Ho preso il mio tempo, e alla fine riesco mettere assieme un discorso, penso coerente, sul film di Sean Penn, Into the Wild. La storia, vera, narra di un giovane nauseato da un sistema sociale basato sul denaro, sugli oggetti, sugli status quo, ma soprattutto vittima di una violenza psicologica famigliare, così, appena laureato, decide di tagliare ogni ponte con il passato e soprattutto con la sua famiglia, dimenticare i soldi e avventurarsi a piedi, verso ovest… solo perché gli sembra una buona idea. Dopo molti incontri, in particolare con una coppia di hippie che praticamente lo adotta, la sua grande decisione è la natura selvaggia, il nord, l’Alaska, in totale solitudine. L’arrivo nel nord è carico di aspettative, passa l’inverno in un bus abbandonato cacciando e leggendo, da solo. Poi l’irreparabile: non trova più cibo, si avvelena con dei fiori, il fiume in piena non gli permette di ritornare alla civiltà e il nostro muore di stenti, riservando però ancora due pensieri importanti, uno a chi lo troverà, un cartello in cui si dice soddisfatto e felice delle sue scelte e della sua vita, l’altra al suo diario in cui per la prima volta accetta che la felicità è qualcosa che deve essere condiviso.

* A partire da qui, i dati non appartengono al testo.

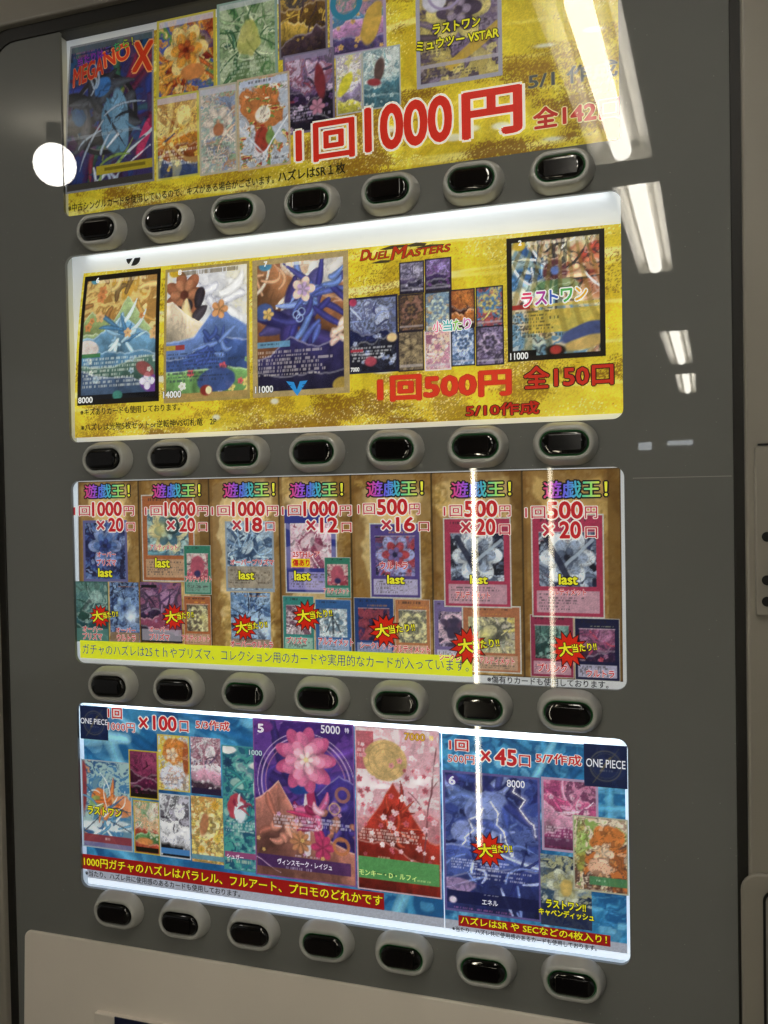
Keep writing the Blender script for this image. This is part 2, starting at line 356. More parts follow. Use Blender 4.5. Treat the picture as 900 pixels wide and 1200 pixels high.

Una storia davvero bella, con un protagonista che non lascia per nulla indifferenti, così come i personaggi che incontra: dalla comunità hippie al vecchio Ron che vede in lui un figlio e un amico. Penn è in gamba proprio nel scegliere i volti, le situazioni, i dialoghi, nel mettere a confronto le persone e le loro storie personali. Eppure qualcosa nel film non mi ha convinto, anzi mi ha addirittura indisposto. Il fascino per la natura di questo ragazzo viene svolto da Penn attraverso immagini/cartolina più adatte a spot pubblicitari che a un film. Le continue riprese aeree, i movimenti di macchina a svelare il personaggio a contatto con la natura… tutto sa di glamour, di amore dell’immagine per l’immagine, tradendo così un vero trasporto esistenziale. Soprattutto le immagini del momento in solitaria sembrano essere prese a prestito da decine di film e di foto… ma non si tratta qui di un lavoro sul già visto, Penn non è un autore che rielabora e approfondisce un discorso sull’immaginario. Semplicemente si accontenta del già visto, di immagini riciclate e anche un po’ stantie, di un trasporto che sa molto di romanticismo d’accatto…. è davvero strano come sia riuscito a capire bene le persone e non sia riuscito a rendere invece il nocciolo del film, quella adesione struggente alla natura come specchio dei propri pensieri, della propria rabbia.
Vedere quindi un catalogo delle più belle immagini dei filmini turistico/promozionali dell’America, con una bell’attore quasi sempre in pose da fashion model, stonano, se non addirittura dissonano con la verità di certi momenti, di certi dialoghi, di certi volti.